The Archbishop of York, Dr David Hope, confirmed that the tills will be ringing inside northern Europe's largest Gothic cathedral this summer with tourists having to pay £4.50.

Dr Hope, the second most senior prelate in the Church of England, at first opposed the charge but said he had "reluctantly" decided it was necessary in order to reduce a £550,000 annual deficit. The fee could earn the minster as much as £6m a year.

However, campaigners criticised the move, saying it risked turning the cathedral into a historical leisure venue akin to a museum rather than a place of worship.

Tom Sutcliffe, a lay member of the General Synod, who last year sought a motion banning entrance charges, said: "This is a retrograde step which makes the business of cathedrals into a kind of entertainment. Someone paying money to enter a cathedral is going to feel like they are entering some sort of private museum."

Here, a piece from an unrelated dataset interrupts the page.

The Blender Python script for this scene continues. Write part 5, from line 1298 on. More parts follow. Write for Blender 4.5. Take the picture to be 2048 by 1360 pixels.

Dr Hope said that falling income from York Minster's investments on the stock market and rising costs had forced him to accept the proposal of its governing body, the Chapter, to impose the fee from 2 August. He denied claims that the hole in the finances had been caused by financial mismanagement, including perks such as £400 annual memberships to a gentlemen's club in London.

The cathedral authorities said they had decided on the compulsory fee after an attempt to extract a voluntary donation of £3.50 garnered an average of 40p per person.